William Brownfield, um ex-diplomata norte-americano vinculado ao sector mais extremista do Departamento de Estado, onde chegou a ser secretário adjunto para os Assuntos Internacionais da Droga e sempre esteve associado a este assunto em termos de critérios políticos, deu uma entrevista a Sergio Gómez Maseri, do diário El Tiempo, de Bogotá, em Outubro de 2017. Reconheceu que os Estados Unidos tomaram várias medidas ao longo do tempo para evitar a entrada de droga no seu território mas que foram infrutíferas. “…Tentámos nos anos oitenta vedando a entrada pelas Caraíbas com aviões e a guarda costeira. Reduziu-se bastante, mas os traficantes decidiram mover-se então para a esquerda, para a América Central e o México”. Quando Brownfield disse “à esquerda” estava a assinalar para oeste; afastaram-se assim da Venezuela e quando a DEA os quis fazer voltar chegou Chávez e nunca mais puderam aproximar-se com eficácia. Dizem-no todos os relatórios da ONU e também da DEA.

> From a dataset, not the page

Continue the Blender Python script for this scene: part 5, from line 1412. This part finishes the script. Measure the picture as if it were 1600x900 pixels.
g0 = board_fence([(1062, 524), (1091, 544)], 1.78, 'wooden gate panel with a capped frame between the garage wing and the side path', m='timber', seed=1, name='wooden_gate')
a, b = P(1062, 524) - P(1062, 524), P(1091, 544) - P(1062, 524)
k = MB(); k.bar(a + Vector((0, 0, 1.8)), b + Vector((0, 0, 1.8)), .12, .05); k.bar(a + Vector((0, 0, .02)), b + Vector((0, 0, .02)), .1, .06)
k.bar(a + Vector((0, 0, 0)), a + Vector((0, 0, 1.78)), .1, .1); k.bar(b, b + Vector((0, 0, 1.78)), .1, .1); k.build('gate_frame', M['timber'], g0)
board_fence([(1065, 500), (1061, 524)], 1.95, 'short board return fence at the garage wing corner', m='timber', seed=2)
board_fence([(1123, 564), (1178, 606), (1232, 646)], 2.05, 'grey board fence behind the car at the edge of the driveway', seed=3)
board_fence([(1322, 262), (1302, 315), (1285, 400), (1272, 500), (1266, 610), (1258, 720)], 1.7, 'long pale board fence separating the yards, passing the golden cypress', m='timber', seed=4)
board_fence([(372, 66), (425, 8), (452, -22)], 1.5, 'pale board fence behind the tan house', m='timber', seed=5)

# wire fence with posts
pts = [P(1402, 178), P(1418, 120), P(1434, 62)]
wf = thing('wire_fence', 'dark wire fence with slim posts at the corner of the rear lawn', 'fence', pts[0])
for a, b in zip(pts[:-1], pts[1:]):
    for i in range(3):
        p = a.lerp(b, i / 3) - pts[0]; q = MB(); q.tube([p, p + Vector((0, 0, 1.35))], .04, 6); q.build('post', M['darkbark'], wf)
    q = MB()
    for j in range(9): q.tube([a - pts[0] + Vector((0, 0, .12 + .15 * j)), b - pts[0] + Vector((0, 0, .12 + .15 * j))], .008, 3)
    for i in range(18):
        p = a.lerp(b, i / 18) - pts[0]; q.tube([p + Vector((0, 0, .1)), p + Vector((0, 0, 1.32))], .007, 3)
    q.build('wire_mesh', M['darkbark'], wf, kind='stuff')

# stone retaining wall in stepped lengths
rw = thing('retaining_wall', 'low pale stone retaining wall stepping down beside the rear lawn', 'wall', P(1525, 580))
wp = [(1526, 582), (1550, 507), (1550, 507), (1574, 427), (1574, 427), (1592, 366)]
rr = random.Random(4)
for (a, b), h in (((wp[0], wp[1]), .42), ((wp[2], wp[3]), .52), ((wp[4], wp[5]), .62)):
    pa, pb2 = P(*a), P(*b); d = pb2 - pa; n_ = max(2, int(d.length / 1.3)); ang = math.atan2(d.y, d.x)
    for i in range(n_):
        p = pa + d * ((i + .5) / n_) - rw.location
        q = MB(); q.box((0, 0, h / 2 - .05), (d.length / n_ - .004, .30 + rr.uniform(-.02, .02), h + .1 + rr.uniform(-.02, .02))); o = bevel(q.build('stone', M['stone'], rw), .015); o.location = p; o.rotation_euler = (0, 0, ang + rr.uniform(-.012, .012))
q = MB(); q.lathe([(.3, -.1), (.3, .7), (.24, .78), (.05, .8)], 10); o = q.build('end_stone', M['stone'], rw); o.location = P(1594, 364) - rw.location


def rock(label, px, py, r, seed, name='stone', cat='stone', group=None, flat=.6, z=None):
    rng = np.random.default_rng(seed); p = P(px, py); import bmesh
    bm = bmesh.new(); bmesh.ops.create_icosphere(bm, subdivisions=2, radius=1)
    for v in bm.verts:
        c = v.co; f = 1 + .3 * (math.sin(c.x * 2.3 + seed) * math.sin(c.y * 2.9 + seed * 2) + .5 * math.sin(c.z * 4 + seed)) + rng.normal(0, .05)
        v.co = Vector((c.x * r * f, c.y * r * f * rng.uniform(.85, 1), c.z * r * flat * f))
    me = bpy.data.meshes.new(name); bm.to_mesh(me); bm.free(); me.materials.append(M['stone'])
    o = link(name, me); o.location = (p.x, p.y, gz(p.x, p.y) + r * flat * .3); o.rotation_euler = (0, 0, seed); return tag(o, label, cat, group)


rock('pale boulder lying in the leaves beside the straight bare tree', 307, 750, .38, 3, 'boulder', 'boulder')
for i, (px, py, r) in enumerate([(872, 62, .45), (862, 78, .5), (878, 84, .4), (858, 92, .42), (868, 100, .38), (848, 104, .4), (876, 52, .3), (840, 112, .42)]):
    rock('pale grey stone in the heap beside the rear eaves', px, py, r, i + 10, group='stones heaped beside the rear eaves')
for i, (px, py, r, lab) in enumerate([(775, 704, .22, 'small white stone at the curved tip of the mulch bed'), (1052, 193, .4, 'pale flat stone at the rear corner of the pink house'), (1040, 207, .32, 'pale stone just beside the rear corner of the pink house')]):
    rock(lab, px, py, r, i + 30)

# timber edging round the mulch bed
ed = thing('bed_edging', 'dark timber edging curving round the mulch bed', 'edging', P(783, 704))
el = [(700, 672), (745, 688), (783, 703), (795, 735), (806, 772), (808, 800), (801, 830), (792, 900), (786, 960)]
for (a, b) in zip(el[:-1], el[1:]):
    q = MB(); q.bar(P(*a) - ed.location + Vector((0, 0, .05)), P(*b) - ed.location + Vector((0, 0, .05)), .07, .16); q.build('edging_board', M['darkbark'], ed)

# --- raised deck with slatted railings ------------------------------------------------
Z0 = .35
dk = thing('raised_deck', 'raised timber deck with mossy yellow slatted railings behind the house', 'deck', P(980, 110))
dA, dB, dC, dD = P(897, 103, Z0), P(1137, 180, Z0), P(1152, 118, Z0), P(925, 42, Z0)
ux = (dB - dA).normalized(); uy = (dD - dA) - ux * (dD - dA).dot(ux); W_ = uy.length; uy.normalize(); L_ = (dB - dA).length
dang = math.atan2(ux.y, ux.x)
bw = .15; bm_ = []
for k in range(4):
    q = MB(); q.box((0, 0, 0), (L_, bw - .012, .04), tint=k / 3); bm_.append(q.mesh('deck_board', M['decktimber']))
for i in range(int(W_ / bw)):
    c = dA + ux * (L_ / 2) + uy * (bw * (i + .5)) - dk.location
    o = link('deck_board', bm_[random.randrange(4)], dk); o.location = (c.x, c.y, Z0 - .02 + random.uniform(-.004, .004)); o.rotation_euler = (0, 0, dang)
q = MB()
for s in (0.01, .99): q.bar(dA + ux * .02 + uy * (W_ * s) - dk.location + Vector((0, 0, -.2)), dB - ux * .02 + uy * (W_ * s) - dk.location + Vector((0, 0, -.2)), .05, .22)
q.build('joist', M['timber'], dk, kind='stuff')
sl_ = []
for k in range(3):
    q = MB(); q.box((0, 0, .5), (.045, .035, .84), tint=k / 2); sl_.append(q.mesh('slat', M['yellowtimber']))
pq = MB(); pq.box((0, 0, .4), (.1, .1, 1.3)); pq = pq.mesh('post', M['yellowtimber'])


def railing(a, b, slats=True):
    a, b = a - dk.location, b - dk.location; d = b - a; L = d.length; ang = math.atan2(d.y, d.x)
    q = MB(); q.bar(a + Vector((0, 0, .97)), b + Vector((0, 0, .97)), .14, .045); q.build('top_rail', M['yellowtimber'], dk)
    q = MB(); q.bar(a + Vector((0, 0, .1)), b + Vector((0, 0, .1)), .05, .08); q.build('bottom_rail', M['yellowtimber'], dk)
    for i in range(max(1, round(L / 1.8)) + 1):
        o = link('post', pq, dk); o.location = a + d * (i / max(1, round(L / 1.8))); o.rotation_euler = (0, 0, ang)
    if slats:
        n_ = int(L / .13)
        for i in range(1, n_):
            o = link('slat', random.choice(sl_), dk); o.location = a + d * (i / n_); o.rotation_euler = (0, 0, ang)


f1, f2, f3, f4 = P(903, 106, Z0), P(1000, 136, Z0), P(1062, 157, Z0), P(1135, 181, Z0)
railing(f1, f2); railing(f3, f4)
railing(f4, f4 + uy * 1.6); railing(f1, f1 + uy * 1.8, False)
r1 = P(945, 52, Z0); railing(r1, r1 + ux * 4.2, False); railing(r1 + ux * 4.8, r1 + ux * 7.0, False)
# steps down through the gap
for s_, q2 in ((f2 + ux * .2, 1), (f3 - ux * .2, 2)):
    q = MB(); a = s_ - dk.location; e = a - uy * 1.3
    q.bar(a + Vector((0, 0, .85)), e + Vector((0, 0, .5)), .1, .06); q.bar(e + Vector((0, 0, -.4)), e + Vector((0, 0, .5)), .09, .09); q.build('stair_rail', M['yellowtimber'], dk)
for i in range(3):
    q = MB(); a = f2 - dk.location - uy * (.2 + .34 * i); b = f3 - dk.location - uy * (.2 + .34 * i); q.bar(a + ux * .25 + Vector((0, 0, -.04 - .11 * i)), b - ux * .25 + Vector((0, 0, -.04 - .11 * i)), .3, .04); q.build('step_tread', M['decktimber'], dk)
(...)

Brownfield disse também que em 2017 o seu país tinha muito boas relações de trabalho com o México, onde agora se produz a droga que chega aos Estados Unidos. Na mesma entrevista assegurou que nos Estados Unidos “a procura não aumentou de maneira significativa nestes quatro anos. Cresceu 20 a 30% em comparação com 2013, contra um aumento de mais de 200% da produção”. Quer isto dizer que para um alto funcionário do governo dos Estados Unidos é um êxito que o consumo de drogas suba apenas 20 a 30%. Daí dizermos que os mortos por consumo de drogas sejam encarados como um dano colateral necessário.

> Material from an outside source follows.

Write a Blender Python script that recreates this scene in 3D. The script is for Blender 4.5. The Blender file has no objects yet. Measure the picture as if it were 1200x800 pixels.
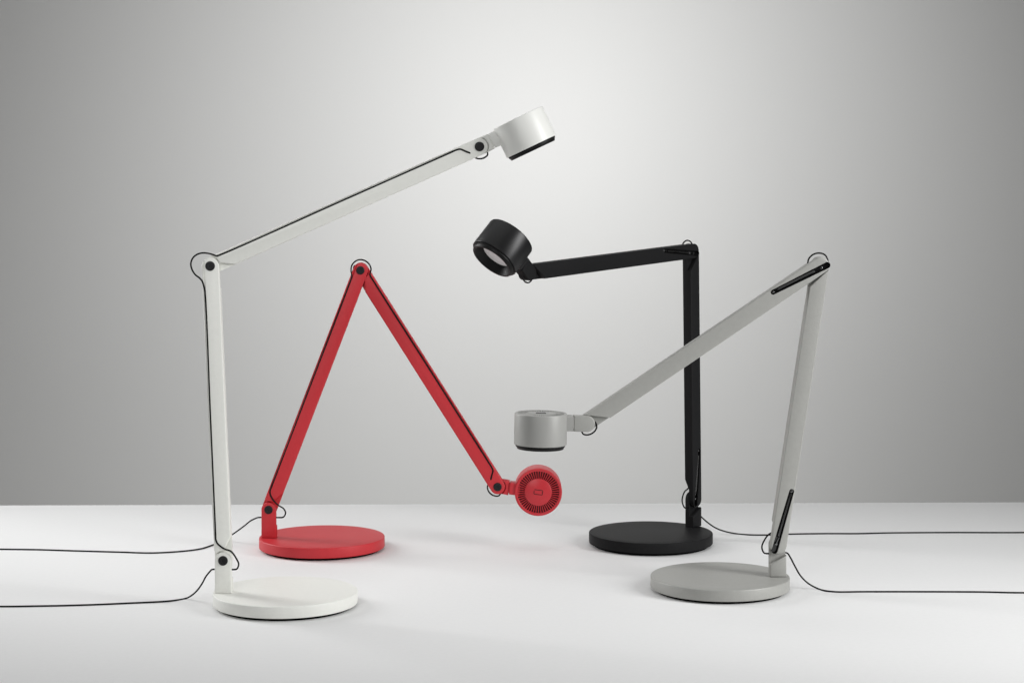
import bpy, bmesh, random
from math import sin, cos, tan, pi, radians, sqrt, atan2, hypot
from mathutils import Vector, Matrix
random.seed(4)
S = bpy.context.scene
COL = S.collection

# ------------------------------------------------------------------ camera
F, HV = 2300.0, 200.0            # focal length in pixels of the 1200 px photograph, horizon row
TOP = 0.75                       # height of the table surface
CAMZ = TOP + 0.6045
cd = bpy.data.cameras.new('camera')
cam = bpy.data.objects.new('camera', cd); COL.objects.link(cam)
cam.location = (0, 0, CAMZ); cam.rotation_euler = (pi/2, 0, 0)
cd.sensor_fit = 'HORIZONTAL'; cd.sensor_width = 36; cd.lens = F*36/1200
cd.shift_y = -(400-HV)/1200; cd.clip_start = 0.05; cd.clip_end = 60
S.camera = cam

# ------------------------------------------------------------------ world, studio lamps and added fill, exposure
W = bpy.data.worlds.new('World'); S.world = W; W.use_nodes = True
bg = W.node_tree.nodes['Background']
bg.inputs[0].default_value = (1, 1, 1, 1); bg.inputs[1].default_value = 0.065

def area(name, loc, aim, power, sx, sy, spread=180, col=(1, 1, 1), shape='RECTANGLE'):
    d = bpy.data.lights.new(name, 'AREA'); d.energy = power; d.shape = shape
    d.size = sx; d.size_y = sy; d.spread = radians(spread); d.color = col
    o = bpy.data.objects.new(name, d); COL.objects.link(o)
    o.location = loc
    o.rotation_euler = (Vector(aim)-Vector(loc)).to_track_quat('-Z', 'Y').to_euler()
    return o
area('backdrop_light', (0.10, 3.4, CAMZ+0.60), (0.10, 5.4, CAMZ+0.07), 11.9, 0.36, 0.36, 104, shape='DISK')
area('overhead_softbox', (0.10, 2.84, TOP+1.75), (0.10, 2.84, TOP), 10.0, 3.2, 2.4, 120)
area('left_softbox', (-1.6, 3.6, TOP+0.85), (-0.1, 2.85, TOP+0.15), 6.3, 0.55, 1.3, 90)
area('right_softbox', (1.75, 1.98, TOP+0.85), (0.1, 2.97, TOP+0.15), 9.5, 0.55, 1.3, 90)
area('front_fill', (-0.7, 0.9, CAMZ+0.55), (-0.40, 2.75, TOP+0.55), 1.35, 1.0, 0.7, 48)  # added fill, not one of the studio lamps; brightens the white arms
S.view_settings.view_transform = 'Standard'; S.view_settings.look = 'None'
S.view_settings.exposure = 0; S.view_settings.gamma = 1
S.cycles.max_bounces = 10

# ------------------------------------------------------------------ materials
def mat(name, col, rough=0.5, metal=0.0, bump=0.0, scale=520.0, mottle=0.0, vary=0.0, spec=0.5, coat=0.0):
    m = bpy.data.materials.new(name); m.use_nodes = True
    nt = m.node_tree; b = nt.nodes['Principled BSDF']
    b.inputs['Base Color'].default_value = (*col, 1)
    b.inputs['Roughness'].default_value = rough
    b.inputs['Metallic'].default_value = metal
    b.inputs['Specular IOR Level'].default_value = spec
    b.inputs['Coat Weight'].default_value = coat
    tc = nt.nodes.new('ShaderNodeTexCoord')
    if bump:
        n = nt.nodes.new('ShaderNodeTexNoise'); n.inputs['Scale'].default_value = scale
        n.inputs['Detail'].default_value = 3
        nt.links.new(tc.outputs['Object'], n.inputs['Vector'])
        bp = nt.nodes.new('ShaderNodeBump'); bp.inputs['Strength'].default_value = bump
        bp.inputs['Distance'].default_value = 0.0004
        nt.links.new(n.outputs['Fac'], bp.inputs['Height'])
        nt.links.new(bp.outputs['Normal'], b.inputs['Normal'])
    if mottle:                                   # slight unevenness of the finish itself
        n = nt.nodes.new('ShaderNodeTexNoise'); n.inputs['Scale'].default_value = 140
        n.inputs['Detail'].default_value = 6; n.inputs['Roughness'].default_value = 0.7
        nt.links.new(tc.outputs['Object'], n.inputs['Vector'])
        r = nt.nodes.new('ShaderNodeMapRange')
        r.inputs['From Min'].default_value = 0.25; r.inputs['From Max'].default_value = 0.75
        r.inputs['To Min'].default_value = 1-mottle; r.inputs['To Max'].default_value = 1+mottle
        nt.links.new(n.outputs['Fac'], r.inputs['Value'])
        mx = nt.nodes.new('ShaderNodeVectorMath'); mx.operation = 'SCALE'
        mx.inputs[0].default_value = col
        nt.links.new(r.outputs['Result'], mx.inputs['Scale'])
        nt.links.new(mx.outputs['Vector'], b.inputs['Base Color'])
    if vary:
        n = nt.nodes.new('ShaderNodeTexNoise'); n.inputs['Scale'].default_value = 5
        n.inputs['Detail'].default_value = 4
        nt.links.new(tc.outputs['Object'], n.inputs['Vector'])
        r = nt.nodes.new('ShaderNodeMapRange')
        r.inputs['To Min'].default_value = rough-vary; r.inputs['To Max'].default_value = rough+vary
        nt.links.new(n.outputs['Fac'], r.inputs['Value'])
        nt.links.new(r.outputs['Result'], b.inputs['Roughness'])
    return m
M_TABLE = mat('matt_white_laminate', (0.80, 0.803, 0.80), 0.72, bump=0.06, scale=300, vary=0.06, spec=0.22, mottle=0.02)
M_WALL = mat('backdrop_paper', (0.75, 0.75, 0.738), 0.9, spec=0.1, bump=0.05, scale=60, mottle=0.008)
M_CORD = mat('black_cable_sheath', (0.007, 0.007, 0.007), 0.6, spec=0.15)
M_BOLT = mat('black_steel_bolt', (0.012, 0.012, 0.013), 0.45, spec=0.3)
M_RUB = mat('black_rubber', (0.004, 0.004, 0.004), 0.9, spec=0.0)
M_SLOT = mat('slot_lining', (0.006, 0.006, 0.006), 0.16, spec=0.7)
M_SPR = mat('spring_steel', (0.20, 0.20, 0.20), 0.22, metal=1.0)
M_RING = mat('black_lens_ring', (0.006, 0.006, 0.006), 0.45, spec=0.2)
M_DIFF = mat('opal_diffuser', (0.80, 0.77, 0.77), 0.45)
PAINT = {
 'white': mat('white_powder_coat', (0.82, 0.825, 0.78), 0.45, bump=0.35, vary=0.05, mottle=0.025),
 'red':   mat('red_powder_coat', (0.53, 0.023, 0.032), 0.48, bump=0.3, vary=0.05, spec=0.45, mottle=0.03),
 'grey':  mat('grey_powder_coat', (0.36, 0.36, 0.34), 0.48, metal=0.15, bump=0.35, vary=0.05, mottle=0.04),
 'black': mat('black_powder_coat', (0.0135, 0.0135, 0.014), 0.5, bump=0.35, vary=0.05, spec=0.06, mottle=0.08),
}
SATIN = {                                   # the turned lamp heads have a smoother finish
 'white': mat('white_satin_paint', (0.82, 0.825, 0.79), 0.38, bump=0.06),
 'red':   mat('red_satin_paint', (0.52, 0.021, 0.031), 0.40, bump=0.06),
 'grey':  mat('grey_satin_paint', (0.35, 0.35, 0.335), 0.46, metal=0.15, bump=0.06),
 'black': mat('black_satin_paint', (0.007, 0.007, 0.0075), 0.36, bump=0.05, spec=0.35),
}
SHADE = {  # shade of the vent slots and emblem, put into the colour
 'white': mat('white_painted_shade', (0.10, 0.10, 0.095), 0.6), 'red': mat('red_painted_shade', (0.035, 0.002, 0.003), 0.6),
 'grey': mat('grey_painted_shade', (0.02, 0.02, 0.02), 0.6), 'black': mat('black_painted_shade', (0.006, 0.006, 0.006), 0.6)}

# ------------------------------------------------------------------ mesh helpers
def to_mesh(bm, name, sharp=32):
    bmesh.ops.recalc_face_normals(bm, faces=bm.faces)
    me = bpy.data.meshes.new(name); bm.to_mesh(me); bm.free()
    me.shade_smooth(); me.set_sharp_from_angle(angle=radians(sharp))
    return me

def obj(name, me, material=None, parent=None, mtx=None):
    if material is not None:
        if me.users > 0: me = me.copy()
        me.materials.clear(); me.materials.append(material)
    o = bpy.data.objects.new(name, me); COL.objects.link(o)
    if parent is not None: o.parent = parent
    if mtx is not None: o.matrix_local = mtx
    return o

def inset(pts, b):
    n = len(pts); out = []
    for i in range(n):
        p0, p, p1 = Vector(pts[i-1]), Vector(pts[i]), Vector(pts[(i+1) % n])
        d0 = (p-p0).normalized(); d1 = (p1-p).normalized()
        n0 = Vector((-d0.y, d0.x)); n1 = Vector((-d1.y, d1.x))     # inward normals of a CCW outline
        k = n0+n1; k = k*(1/max(0.35, (1+n0.dot(n1))))
        out.append((p+k*b)[:])
    return out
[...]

Venezuela, um falso problema

De qualquer maneira, se a DEA afirma que 90% da cocaína que entra nos Estados Unidos tem origem na Colômbia e Brownfield assegura que a produção aumentou 200% e o consumo apenas 20 a 30%, afinal quem é que está a mentir ou, pelo menos, a falsificar os números? Brownfield e o Departamento de Estado ou a DEA?

Em momento algum desta longa entrevista Brownfield menciona a Venezuela tanto em termos de produção ou mesmo de transporte e distribuição. E, no entanto, Brownfield nutre um ódio irracional em relação ao governo da Venezuela e apela ao derrube do presidente Maduro através de qualquer meio.

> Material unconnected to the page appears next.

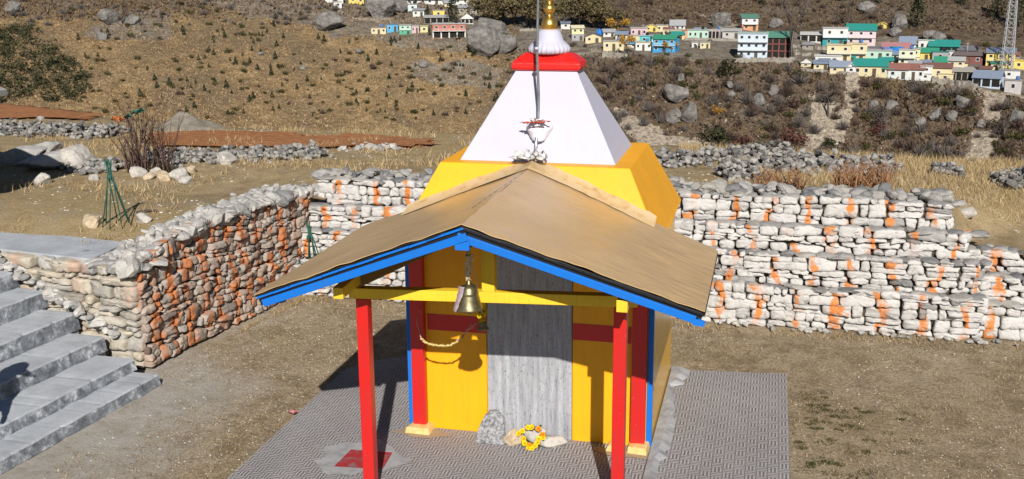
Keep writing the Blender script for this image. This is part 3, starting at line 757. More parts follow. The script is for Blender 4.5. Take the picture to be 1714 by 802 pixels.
# bracket bowl on the tower front
def tower_y(z): return c_-(.766+(.305-.766)*(z-2.66)/.837)-e_
b = MB(); n = 28; V = []; prof = [(.07, -.13), (.075, -.115), (.10, -.085), (.105, -.07), (.135, -.03), (.141, -.018), (.141, .04), (.125, .052), (.05, .056)]
for r, z in prof:
    for k_ in range(n+1):
        a = math.pi*(1+k_/n); x = r*math.cos(a)*.94; y = r*math.sin(a)*1.25
        V.append((x-.003, tower_y(2.99+z)+y+.01, 2.99+z+.008*mnoise.noise(Vector((x*20, z*20, 0)))))
Fs = []
for i in range(len(prof)-1):
    for k_ in range(n): a = i*(n+1)+k_; Fs.append((a, a+1, a+n+2, a+n+1))
Fs.append(tuple(range(n, -1, -1))); Fs.append(tuple(range((len(prof)-1)*(n+1), len(prof)*(n+1))))
b.add(V, Fs, smooth=True); kid(b, 'bracket', M['pinkwhite'], T)

# ------------------------------------------------------------------ flagpole with its cloths
PX, PY = -.012, .50
FP = empty('flagpole', (PX, .385, 2.665)); tag(FP, 'thin galvanised flagpole standing in front of the white spire', 'flagpole')
b = MB(); b.tube([(PX+.008, .385, 2.655), (PX+.005, .45, 2.85), (PX+.012, .505, 3.0), (PX+.020, .50, 3.3), (PX+.012, .46, 3.7), (PX+.03, .43, 4.2), (PX+.03, .40, 5.2)], [.017, .017, .0135, .013, .013, .0125, .012], 12); kid(b, 'pole', M['steel'], FP)
b = MB(); b.lathe((PX+.0125, .455, 3.745), [(.017, -.012), (.024, -.012), (.024, .012), (.017, .012)], 14); kid(b, 'collar', M['white'], FP)
k = N('thin white cloth', .8, .2); k.color(k.ramp(k.noise(15), [(.3, (.55, .54, .55)), (.7, (.78, .77, .78))])); M['cloth'] = k.m
k = N('crumpled plastic sheet', .35, .5); k.color(k.ramp(k.noise(12, 5), [(.3, (.42, .41, .41)), (.7, (.70, .68, .66))])); M['plastic'] = k.m
def crumple(c, rx, ry, rz_, seed, nu=26, nv=14, amp=.5):
    V = []; Fs = []; c = Vector(c)
    for i in range(nu):
        for j in range(nv):
            u = i/(nu-1)*2-1; v = j/(nv-1)*2-1
            p = Vector((u*rx, v*ry, 0)); q = Vector((u*2.2+seed, v*1.6, seed*.3))
            p.z = rz_*(mnoise.noise(q)+.7*mnoise.noise(q*2.3)+.35*abs(mnoise.noise(q*5)))
            p.x += rx*amp*mnoise.noise(q*1.7+Vector((9, 0, 0))); p.y += ry*amp*mnoise.noise(q*1.9+Vector((0, 7, 0)))
            V.append(tuple(c+p))
    for i in range(nu-1):
        for j in range(nv-1): a = i*nv+j; Fs.append((a, a+1, a+nv+1, a+nv))
    return V, Fs
b = MB(); V, Fs = crumple((PX-.035, .30, 2.735), .15, .10, .085, 3.1); b.add([(x, y, 2.735+(z-2.735)*.6) for x, y, z in V], Fs, smooth=True)
V, Fs = crumple((PX+.03, .31, 2.74), .09, .07, .09, 8.4, 18, 12); b.add(V, Fs, smooth=True)
o = b.build('plastic_sheet', M['plastic']); tag(o, 'crumpled white plastic sheet at the foot of the flagpole on the porch ridge', 'plastic sheet')
M['redcloth'] = paint('red orange ribbon', (.70, .08, .03), .7, .2, .3, 8., (.85, .65, .5))
b = MB()
for i, (x, y) in enumerate([(-.09, .40), (-.03, .36), (.05, .36), (.09, .40), (.0, .42)]):
    V, Fs = crumple((PX+x, y+.02, 3.045+.006*i), .055, .018, .012, i*2.7+1, 10, 4); b.add(V, Fs, smooth=True)
tag(b.build('ribbon', M['redcloth']), 'red and orange ribbons lying on the white bracket bowl by the flagpole', 'ribbon')
b = MB(); V, Fs = crumple((PX+.015, .44, 3.065), .07, .04, .035, 5.5, 14, 8); b.add(V, Fs, smooth=True)
tag(b.build('offering_cloth', M['cloth']), 'small white cloth tied round the flagpole above the bracket bowl', 'cloth')

# ------------------------------------------------------------------ bells and garland
BL = Vector((-.112, -1.65, 1.83))
B = empty('bell', BL); tag(B, 'large brass bell hanging by a chain in the porch gable', 'bell')
pr = [(.098, 0), (.114, -.004), (.116, .008), (.108, .02), (.095, .045), (.088, .08), (.078, .115), (.076, .125), (.08, .13), (.074, .14), (.07, .165), (.055, .19), (.03, .2), (.018, .21), (.02, .235), (.008, .24)]
b = MB(); b.lathe(BL, pr, 40); kid(b, 'bell_body', M['brass'], B)
b = MB(); b.lathe(BL+Vector((0, 0, -.03)), [(.004, .12), (.006, .03), (.018, .02), (.022, .004), (.016, -.012), (.004, -.016)], 14); kid(b, 'clapper', M['brass'], B)
k = N('old rope', .9, .1); k.color(k.ramp(k.noise(60), [(.3, (.40, .30, .17)), (.7, (.78, .64, .42))])); M['rope'] = k.m
b = MB()
for i in range(7):
    z = .235+.04*i; n = 14; ax = i % 2
    pts = [BL+Vector(((.016*math.cos(t)) if ax else 0, 0 if ax else .016*math.cos(t), z+.02+.028*math.sin(t))) for t in (2*math.pi*q/n for q in range(n+1))]
    b.tube(pts, .005, 6)
b.tube([BL+Vector((0, 0, .5)), BL+Vector((.002, .01, .58)), (-.06, -1.65, 2.47)], .005, 6); kid(b, 'chain', M['steel'], B)
b = MB()
for i in range(5):
    g = random.Random(i); pts = [BL+Vector((g.uniform(-.02, .02), g.uniform(-.03, 0), .24+q*.035)) for q in range(7)]; b.tube(pts, .011, 5)
b.tube([BL+Vector((.0, -.02, .42)), BL+Vector((.04, -.02, .46)), BL+Vector((.055, -.025, .44)), BL+Vector((.035, -.02, .40))], .006, 5)
kid(b, 'rope', M['rope'], B)
k = N('mauve cloth strip', .85, .1); k.color(k.ramp(k.noise(18), [(.3, (.30, .22, .25)), (.7, (.48, .38, .42))])); M['mauve'] = k.m
V = []; Fs = []
for i in range(12):
    t = i/11; r_ = .075+.055*max(0, t-.2); a0 = math.radians(235-18*t)
    for j in range(5):
        a = a0+math.radians((j-2)*(13-6*t)); rr = r_+.012+.01*mnoise.noise(Vector((i*.8, j*1.1, 0)))
        V.append((BL.x+rr*math.cos(a), BL.y+rr*math.sin(a), BL.z+.20-.21*t+.01*(j % 2)*t))
for i in range(11):
    for j in range(4): a = i*5+j; Fs.append((a, a+1, a+6, a+5))
b = MB(); b.add(V, Fs, smooth=True); tag(b.build('cloth_strip', M['mauve']), 'mauve cloth strip draped over the left side of the large brass bell', 'cloth')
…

Neste sentido, desde 2017 que os alarmes soaram noutras latitudes. Num relatório, o Departamento de Estado identificou a Colômbia como o primeiro produtor mundial de cocaína, responsável por 90% da droga que chega aos Estados unidos. A um determinado passo lê-se: “As culturas de coca na Colômbia aumentaram 39% em 2014 e 42% em 2015. Passaram para 159 mil hectares, um dos máximos conhecidos. Um acréscimo de quase 100% desde 2013 (…) O número de mortes por overdose nos Estados Unidos provocadas por cocaína em 2015 foi o mais elevado desde 2007”.

A procura de drogas foi incrementada de tal maneira que o presidente Donald Trump se viu obrigado a pronunciar-se sobre o assunto. Em primeiro lugar, de maneira surpreendente, manifestou descontentamento com os escassos resultados obtidos pelo seu homólogo colombiano, Iván Duque, na diminuição do tráfico de drogas ilícitas para os Estados Unidos; em segundo lugar, ameaçou o México com a imposição de tarifas alfandegárias sobre automóveis e o encerramento da fronteira se, no prazo de um ano, não acabar o tráfico de droga para o seu país. Em ambos os casos baseou os seus argumentos em números, o que não conseguiu fazer com a Venezuela, a que se refere com uma retórica política intervencionista; é a estratégia do uso do tema da droga e da putrefacção da sociedade norte-americana, que ele mesmo reconhece, como instrumento de ameaça, chantagem e pressão.

No caso da oferta, também corresponde a critérios económicos e do modo de vida das forças armadas colombianas, que recebem avultados recursos sem controlo para a sua luta ineficaz contra o narcotráfico. O veterano jornalista colombiano Francisco Thoumi afirmou num artigo para a revista Semana, em Maio de 2019, que a produção de cocaína na Colômbia durante os últimos 40 anos foi aceite como algo óbvio, partindo da ideia de que enquanto houver procura de cocaína em qualquer lugar do mundo haverá sempre oferta. Por isso, “se alguém vai produzi-la, porque não nós próprios?”.

Nesta questão da relação imprescindível entre a oferta e a procura de droga deve recordar-se a opinião de Gustavo Díaz Ordaz, que foi presidente do México entre 1964 e 1970, quando disse: “Se o México é o trampolim da droga, isso apenas acontece porque os Estados Unidos são a piscina”. Basta esvaziá-la e o trampolim será inútil.